Rural communities across America are seeing tremendous growth in immigrant, especially Hispanic immigrant, populations. Because of limited career options, an entrepreneurial spirit that brought them here in the first place, and connections to a growing market of other immigrants, many will start their own businesses. That’s a boon for rural communities.

Pages described it this way. More ideas lead to more good ideas. And you get more ideas when you get people from different perspectives and backgrounds. On top of that, “places with more 25- to 44-year-olds will have more entrepreneurs. In rural America, those folks are often as not Hispanics and other immigrants.”

Yet experts I spoke with said rural entrepreneurs have a tough row to hoe. First, there’s isolation—from markets, capital, and networks of peers. Second, there are the frowns that greet risk taking, failure, and even success.

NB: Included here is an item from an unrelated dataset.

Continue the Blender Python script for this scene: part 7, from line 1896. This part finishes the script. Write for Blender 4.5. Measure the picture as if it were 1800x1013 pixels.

According to Leslie Scott, Director of North Carolina’s Institute for Rural Entrepreneurship, in small communities where everyone knows each other, social hierarchies still hold sway. Entrepreneurship, she said, bucks that system. Falling below, or rising above, one’s place creates discomfort. “Entrepreneurship looks reckless.”

Unfortunately, women and immigrant entrepreneurs have it even tougher.

“There is this culture that works against women and immigrant entrepreneurs, particularly in rural communities,” said Deb Markley, co-director of the Rural Policy Research Institute’s Center for Rural Entrepreneurship.

According to John Parker, Director of Good Work, a North Carolina non-profit that helps people start small business, “The older power structure has a tendency to be white and male. Women and people of color will run up against that.”

Both also mentioned specific, more concrete barriers to getting help. Some women have no personal credit history, and are often asked for their husband’s financial documents when applying for loans. Many immigrants speak little and read even less English.

Either of those obstacles can stop an entrepreneur dead in her tracks. Fortunately for Ana Guerrero, and her community, they didn’t.

Ten years after immigrating from the Dominican Republic and working for others, Guerrero took the entrepreneurial leap. With help from Good Work, she learned all about establishing her own business. The organization then helped her navigate the maze of financing, licensure, insurance, and taxes. She now employees three other Hispanic women and is looking for more.

Yes, it’s a small enterprise. But it’s four jobs, four incomes, and more for Roxboro, North Carolina, population 8,800. (Several experts said women and immigrant entrepreneurs tend to give back more to their communities than the typical white male entrepreneur.)

When asked for her advice to other would-be entrepreneurs, Guerrero says, “Be strong. Don’t think you can’t do it. If I can do it, you can do it.”

Let’s hope so. As Markley put it, “These places can’t afford to have anybody not succeeding.”